Serval is an enterprise automation company applying agentic AI to IT service management (ITSM), one of the most ticket-heavy and rule-bound functions inside modern organizations. Its core insight is architectural: rather than turning a single autonomous agent loose on sensitive IT systems, Serval splits the work between two cooperating agents. A builder agent creates internal automations for common IT tasks, while a separate help-desk agent executes those automations for end users according to policies a human IT manager defines. This dual-agent model is designed to deliver the speed and coverage of agentic automation while keeping humans firmly in control.

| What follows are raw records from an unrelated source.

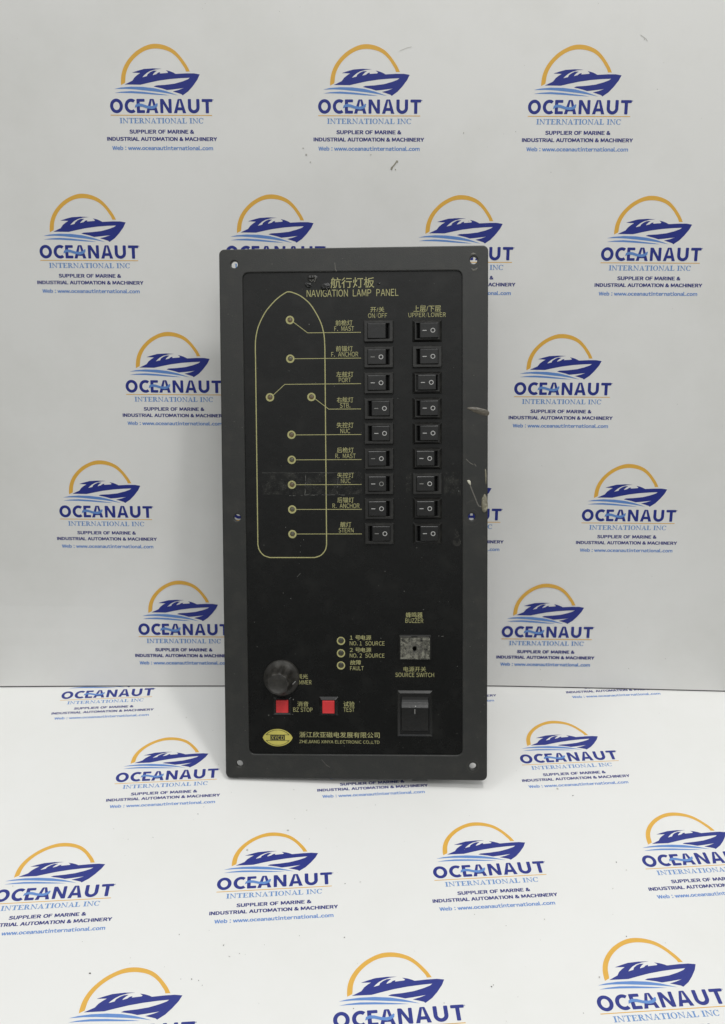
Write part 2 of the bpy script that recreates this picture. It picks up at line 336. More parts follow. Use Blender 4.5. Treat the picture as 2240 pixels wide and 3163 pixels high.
def place_logo(parent, x, y, z, used=[0]):
    o = LOGO if not used[0] else LOGO.copy()
    if used[0]: COL.objects.link(o)
    used[0] = 1; o.parent = parent; o.location = (x*U, y*U, z); o['group'] = 'repeated company logo prints'
    return o

def specks(name, marks, parent, z, size, m, seed=3):
    rnd = random.Random(seed); V = []; Fc = []
    for x, y, r in marks:
        n = 7; b = len(V); rad = r*size; e = rnd.uniform(0.45, 1.0); a0 = rnd.uniform(0, 3.14)
        for k in range(n):
            a = 2*math.pi*k/n; q = rad*rnd.uniform(0.6, 1.15); px, py = q*math.cos(a), q*e*math.sin(a)
            V.append((x*U+px*math.cos(a0)-py*math.sin(a0), y*U+px*math.sin(a0)+py*math.cos(a0), z))
        V.append((x*U, y*U, z+rad*0.35))
        for k in range(n): Fc.append((b+k, b+(k+1) % n, b+n))
    o = mesh_obj(name, V, Fc, m, None, parent); o['kind'] = 'stuff'; return o

# ================================================================ setting: ground under everything
g = mesh_obj('ground', [(-3, -3, -0.004), (3, -3, -0.004), (3, 3, -0.004), (-3, 3, -0.004)], [(0, 1, 2, 3)], M['ground']); g['kind'] = 'structure'

# ---------------------------------------------------------------- printed sheet lying on the ground
RF = Matrix(((0.9973684, -0.0724998, 0), (0.0724998, 0.9973684, 0), (0, 0, 1)))
sheet = empty('printed_sheet', Matrix.Translation((-0.0535615, -0.1029285, 0)) @ RF.to_4x4())
tag(sheet, 'white printed sheet lying flat under the panel, covered in blue and gold boat logos', 'sheet')
x0, x1, y0, y1 = -3.11*U, 5.02*U, -4.3*U, 4.6*U
v = []; f = []; nx, ny = 40, 44
for j in range(ny+1):
    for i in range(nx+1): v.append((x0+(x1-x0)*i/nx, y0+(y1-y0)*j/ny, 0))
for j in range(ny):
    for i in range(nx): a = j*(nx+1)+i; f.append((a, a+1, a+nx+2, a+nx+1))
idx = [0]*len(f); b = len(v)
v += [(x0, y0, -0.003), (x1, y0, -0.003), (x1, y1, -0.003), (x0, y1, -0.003), (x0, y0, 0), (x1, y0, 0), (x1, y1, 0), (x0, y1, 0)]
for k in range(4): j = (k+1) % 4; f.append((b+k, b+j, b+4+j, b+4+k)); idx.append(1)
mesh_obj('vinyl_surface', v, f, [M['sheet'], M['edge']], idx, sheet)
for yy, xs in ((2.709, (-1.870, 0.03, 1.90, 3.782)), (1.376, (-1.078, 0.956, 2.988)), (-0.004, (-1.901, 0, 1.9035, 3.803)), (-1.348, (-1.096, 0.954, 2.996)), (-2.72, (-1.90, 0, 1.90, 3.80))):
    for xx in xs: place_logo(sheet, xx, yy, 0.00006)
FM = [[-0.6633,2.0999,3],[-0.4269,1.1827,2.5],[-0.6805,1.0068,3],[-0.729,0.9184,4],[-1.4962,0.7865,2],[-1.1203,0.6553,3],[-1.3459,0.6469,2.5],[-0.9054,0.9839,1.5],[-0.5721,1.5803,3],[-0.7659,0.8471,1.5],[2.8917,0.9221,6],[0.1862,0.7967,3],[0.3175,0.541,3],[0.6162,0.0112,4],[0.5798,-0.5358,5],[0.2095,-0.4953,3],[-0.4099,-0.5436,5],[-0.2775,-0.6315,3],[-0.23,-0.6438,2],[-0.538,-0.3948,2],[-0.0773,-0.5629,2],[1.6927,-0.3831,2.5],[1.9355,-0.5128,3],[3.0644,0.0863,5],[-1.4536,-0.7323,7],[-0.781,-0.4163,4],[-1.5655,-0.4321,2],[-0.8686,-0.7136,2.5],[-0.7295,-0.8329,3],[-0.6455,-0.8386,4.5],[-0.5886,-0.8538,3],[-0.5575,-0.8985,3],[0.6136,-1.1764,3],[1.3151,-1.1778,3],[1.1404,-0.7057,2],[2.9111,-0.6828,4],[2.3669,-1.3329,3],[0.9608,0.9245,3.5],[0.1809,1.1779,2.5],[1.7065,-1.0627,5],[1.7245,-1.0498,4],[-2.2703,0.1753,3],[-1.495,0.7785,2],[-0.1108,-1.084,1.5],[1.8958,-1.1649,2],[1.8389,0.7291,2],[1.1899,0.4523,1.5],[-2.1991,1.2899,1.5]]
FP = [[-0.9609,2.3274,5],[2.829,1.916,4],[-0.3573,-0.6532,6],[2.2732,-0.4709,4],[3.1272,-0.0057,6],[2.9452,-0.1962,6],[3.2115,-0.7653,4],[2.577,-1.0389,7],[2.7632,1.0224,9],[0.12,0.66,8],[-0.25,0.45,10],[0.75,0.02,6],[0.3,0.9,6]]
rnd = random.Random(11)
FP += [[rnd.uniform(-2.6, 4.2), rnd.uniform(-1.8, 2.6), rnd.uniform(1.0, 3.0)] for _ in range(70)]
specks('dirt_specks', FM, sheet, 0.0003, 0.00011, M['dirt'])
specks('faint_smudges', FP, sheet, 0.0003, 0.00011, M['dirt_pale'], 5)

# ---------------------------------------------------------------- backdrop board leaning back
RB = Matrix(((0.9998917, -0.0023254, -0.0145330), (-0.0134856, 0.2507687, -0.9679531), (0.0058953, 0.9680442, 0.2507102)))
BO = Vector((0.00734410, 0.229171, 0.4485155))
board = empty('backdrop_board', Matrix.Translation(BO) @ RB.to_4x4().normalized())
tag(board, 'tall white backdrop board leaning behind the panel, printed with blue and gold boat logos', 'board')
def bow(x):      # how far the bottom edge strays from the plane, in print units (positive = away from camera)
    K = [(-4.2, -0.13), (-3, -0.085), (-1.5, -0.044), (0, 0.012), (1.5, 0.034), (2.8, 0.02), (4.2, -0.004)]
    for (a, p), (c, q) in zip(K, K[1:]):
        if x <= c: t = (x-a)/(c-a); return p+(q-p)*t
    return K[-1][1]
def dz_at(x, h): return -0.9*bow(x)*max(0.0, 1-h/1.3)**2
def board_pt(x, h, back):
    """x in print units, h = distance above the bottom edge"""
    dz = dz_at(x, h)
    wz = lambda y: BO.z/U+0.0058953*x+0.9680442*y+0.2507102*dz
    y = (0.004-(BO.z/U+0.0058953*x+0.2507102*dz))/0.9680442+h
    return (x*U, y*U, dz*U-back)
nx = 48; hs = [0, .011, .05, .12, .2, .3, .45, .65, .9, 1.3, 2, 3, 4.5, 6, 7.5, 8.9]
v = []; f = []; idx = []
for back in (0, 0.0035):
    for h in hs:
        for i in range(nx+1): v.append(board_pt(-4.1+8.2*i/nx, h, back))
n1 = nx+1; NB = n1*len(hs)
for j in range(len(hs)-1):
    for i in range(nx):
        a = j*n1+i; f.append((a, a+1, a+n1+1, a+n1)); idx.append(1 if j == 0 else 0); a += NB; f.append((a, a+n1, a+n1+1, a+1)); idx.append(0)  # lowest front strip painted dark for the contact shadow and dark edge
for i in range(nx):
    f.append((i, NB+i, NB+i+1, i+1)); idx.append(1); a = (len(hs)-1)*n1+i; f.append((a, a+1, NB+a+1, NB+a)); idx.append(1)
for j in range(len(hs)-1):
    a = j*n1; f.append((a, a+n1, NB+a+n1, NB+a)); idx.append(0); a += nx; f.append((a, NB+a, NB+a+n1, a+n1)); idx.append(0)
face = mesh_obj('vinyl_face', v, f, [M['board'], M['edge']], idx, board, smooth=False)
for yy, xs in ((1.385, (-2.85, -0.95, 0.95, 2.85)), (0, (-2.0437, 0, 2.0519)), (-1.3855, (-2.8408, -0.945, 0.955, 2.8489)), (-2.745, (-2.036, 0, 2.03)), (-4.099, (-2.8261, -0.945, 0.94, 2.8117)), (-5.435, (-2.0312, -0.01, 2.0034))):
    for xx in xs:
        lo = place_logo(board, xx, yy, 0.00006)
        if yy < -5:          # the lowest row follows the slight curl of the vinyl
            lo.data = lo.data.copy()
            for q in lo.data.vertices:
                X_ = xx+q.co.x/U; h_ = yy+q.co.y/U+6.02; q.co.z += dz_at(X_, h_)*U+(0.00025 if h_ < 1.32 else 0)
BMK = [[-0.8665,0.9345,2.2],[2.7972,0.249,3.2],[0.9986,-0.7504,2],[1.8052,-0.5195,2.4],[1.8536,-3.4766,2],[-2.5261,0.9165,1],[-1.5766,1.004,1.5],[-0.6688,0.9739,1.5],[3.3321,-5.6508,3],[1.9491,-5.7923,3],[-3.6054,-5.8417,2.5],[-1.1877,-3.9233,1.8],[-3.6488,-1.2204,1.5],[-0.7515,0.1801,1.2],[1.323,-0.163,2],[1.4405,-0.142,3],[-0.8816,-5.1121,2],[3.1121,-4.6911,2.2]]
BPL = [[2.6394,0.696,5],[2.1794,1.0088,2.5],[2.9338,-5.7718,5],[1.9702,-5.9207,4],[-3.9498,-5.9802,3],[3.5695,-6.1312,5],[1.0057,-0.9854,4],[3.2377,-2.8121,3],[-3.5508,-4.5434,2],[2.0721,-5.2677,3],[-0.62,-0.36,9],[-0.58,-0.43,5],[-0.65,-0.30,7],[0.02,-0.36,6],[0.93,-0.155,7]]
rnd = random.Random(4)
BPL += [[rnd.uniform(-3.8, 3.8), rnd.uniform(-5.9, 1.2), rnd.uniform(1.0, 2.6)] for _ in range(60)]
specks('dirt_specks', BMK, board, 0.0003, 0.00011, M['dirt'])
specks('faint_smudges', BPL, board, 0.0003, 0.00011, M['dirt_pale'], 9)
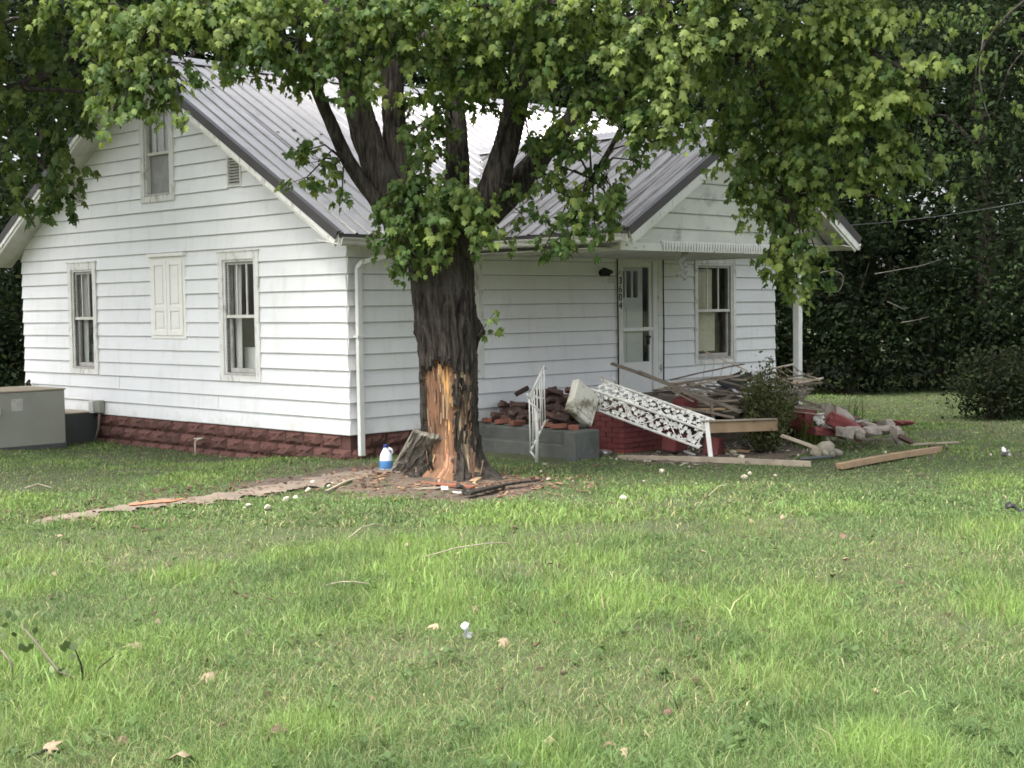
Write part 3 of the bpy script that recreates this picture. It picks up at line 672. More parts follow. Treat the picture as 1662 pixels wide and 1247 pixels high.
def rake(p, q, out, parent, dark=.085, fas=.15):   # metal edge and barge board along a rake; out = outward
    p, q, out = Vector(p), Vector(q), Vector(out); d = (q - p).normalized(); dn = Vector((0, 0, -1)); dn = (dn - d * dn.dot(d)).normalized()
    mb = MB(); a = [p - dn * .028 + out * .014, p - dn * .028 - out * .06, p - dn * .022 - out * .06, p + dn * dark + out * .006, p + dn * dark + out * .014]
    n0 = len(a); V = a + [k + (q - p) for k in a]
    mb.add(V, [(i, (i + 1) % n0, n0 + (i + 1) % n0, n0 + i) for i in range(n0)] + [tuple(range(n0))[::-1], tuple(range(n0, 2 * n0))]); mb.build('rake_trim', MT['trimdark'], parent)
    mb = MB(); N = 12; V = []
    for i in range(N + 1):
        c_ = p + (q - p) * (i / N); jj = random.uniform(-.006, .006)
        V += [c_ + dn * .012 + out * .003, c_ + dn * (fas + jj) + out * .003, c_ + dn * (fas + jj) - out * .02, c_ + dn * .012 - out * .02]
    for i in range(N):
        k = i * 4; mb.f += [(k + j, k + (j + 1) % 4, k + 4 + (j + 1) % 4, k + 4 + j) for j in range(4)]
    mb.f += [(3, 2, 1, 0), (N * 4, N * 4 + 1, N * 4 + 2, N * 4 + 3)]; mb.v = [tuple(v) for v in V]; mb.build('barge_board', MT['peel'], parent)
    mb = MB(); a = [p + dn * fas * .55 - out * .021, p + dn * fas * .55 - out * .045, p + dn * (fas + .04) - out * .045, p + dn * (fas + .04) - out * .021]
    mb.hexa(a + [k + (q - p) for k in a]); mb.build('shingle_mould', MT['peel2'], parent)
for sgn in (0, 1):
    y0 = -.41 if sgn == 0 else 2 * RID + .41
    rake((XL, y0, EAVE), (XL, RID, ZR), (-1, 0, 0), roof); rake((XR, y0, EAVE), (XR, RID, ZR), (1, 0, 0), roof)
rake((CX0, CYF, EAVE), (CXM, CYF, EAVE + CH), (0, -1, 0), roof, .08, .17); rake((CX1, CYF, EAVE), (CXM, CYF, EAVE + CH), (0, -1, 0), roof, .08, .17)
def soffit(pts, th=.015, nb=4, name='soffit_board'):   # pts: a,b along the outer edge, c,d along the inner edge
    a, b_, c_, d = [Vector(p) for p in pts]
    for i in range(nb):
        t0, t1 = i / nb + .004, (i + 1) / nb - .004
        q = [a.lerp(d, t0), b_.lerp(c_, t0), b_.lerp(c_, t1), a.lerp(d, t1)]
        MB().hexa([k - Vector((0, 0, .0)) for k in q] + [k + Vector((0, 0, th)) for k in q]).build(name, MT['soffit'], roof)
dz = -.15
for s_ in (0, 1):
    ya = -.41 if s_ == 0 else 2 * RID + .41
    soffit([(XL + .03, ya, EAVE + dz), (XL + .03, RID, ZR + dz), (.0, RID, ZR + dz), (.0, ya, EAVE + dz)])
soffit([(XL, -.40, EAVE - .135), (CX0 + .2, -.40, EAVE - .135), (CX0 + .2, .0, EAVE - .07), (XL, .0, EAVE - .07)], nb=3)
soffit([(CX0 + .01, CYF + .03, EAVE - .14), (CX0 + .01, -.2, EAVE - .14), (CX0 + .42, -.2, EAVE - .10), (CX0 + .42, CYF + .03, EAVE - .10)], nb=3)
soffit([(CX1 - .01, CYF + .03, EAVE - .14), (CX1 - .01, .3, EAVE - .14), (CX1 - .42, .3, EAVE - .10), (CX1 - .42, CYF + .03, EAVE - .10)], nb=3)
for sgn in (-1, 1):                           # under the porch rakes
    xe = CX0 if sgn < 0 else CX1
    soffit([(xe, CYF + .02, EAVE + dz), (CXM, CYF + .02, EAVE + CH + dz), (CXM, CYF + .46, EAVE + CH + dz), (xe, CYF + .46, EAVE + dz)], nb=2)
mb = MB(); mb.box((XL + .02, -.405, EAVE - .15), (CX0 + .1, -.385, EAVE - .02)); mb.build('fascia', MT['peel2'], roof)
mb = MB(); mb.box((CX0 + .005, CYF + .03, EAVE - .15), (CX0 + .025, -.3, EAVE - .02)); mb.box((CX1 - .025, CYF + .03, EAVE - .15), (CX1 - .005, .3, EAVE - .02)); mb.build('fascia', MT['peel2'], roof)
mb = MB(); mb.box((XL + .02, -.415, EAVE - .055), (CX0 - .05, -.4055, EAVE - .012)); mb.box((CX0 - .01, CYF + .02, EAVE - .055), (CX0 + .004, -.45, EAVE - .012)); mb.build('drip_edge', MT['trimdark'], roof)
def gutter(p, q, out, name='gutter'):
    p, q, out = Vector(p), Vector(q), Vector(out); z = Vector((0, 0, 1)); prof = [(.0, .09), (.0, .0), (.05, -.002), (.075, .02), (.078, .055), (.10, .085), (.10, .098), (.09, .098), (.09, .088), (.068, .058), (.066, .024), (.046, .008), (.008, .008), (.008, .09)]
    N = 14; V, Fc = [], []; K = len(prof)
    for i in range(N + 1):
        sag = random.uniform(-.006, .006); c_ = p + (q - p) * (i / N)
        V += [c_ + out * a + z * (h + sag) for a, h in prof]
    for i in range(N): Fc += [(i * K + j, i * K + (j + 1) % K, (i + 1) * K + (j + 1) % K, (i + 1) * K + j) for j in range(K)]
    Fc += [tuple(range(K)), tuple(range(N * K, N * K + K))[::-1]]
    from_data(name, V, Fc, MT['gutter'], roof)
gutter((XL, -.415, EAVE - .155), (CX0 - .1, -.415, EAVE - .165), (0, -1, 0))
gutter((CX0 - .005, CYF + .05, EAVE - .15), (CX0 - .005, -.5, EAVE - .165), (-1, 0, 0))
gutter((CX1 + .005, CYF + .05, EAVE - .15), (CX1 + .005, -.5, EAVE - .165), (1, 0, 0))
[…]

The company targets the everyday grind of IT teams: password resets, access provisioning, device and app management, onboarding and offboarding, and the steady stream of employee help-desk requests. Serval has reported automating a large majority of help-desk tickets quickly after deployment, and counts fast-scaling AI companies among its customers, including Perplexity, Mercor, and Together AI. As Serval expands, the same agentic approach is being applied beyond IT into HR, finance, and legal service desks.
Serval raised a $47M Series A led by Redpoint Ventures in October 2025, with participation from First Round, General Catalyst, and Box Group, bringing its total funding to well over $100M as the company built out its platform and go-to-market. Investors have framed Serval as a bet that enterprises want an AI-native automation layer for internal operations, with governance baked in rather than bolted on.
Serval's emphasis on safety and control reflects a broader market shift in 2025 and 2026: buyers increasingly reward agentic products that come with guardrails, auditability, and clear human oversight, especially when agents touch identity, access, and other security-adjacent systems. Serval leans into this with rule-based execution and manager-defined boundaries.
By combining a dual-agent design with deep ITSM focus, Serval differentiates from generic agent platforms and from legacy ITSM suites that automate via static workflows. Its pitch is that IT teams can finally offload the long tail of repetitive requests without surrendering control or risking unsafe automated actions.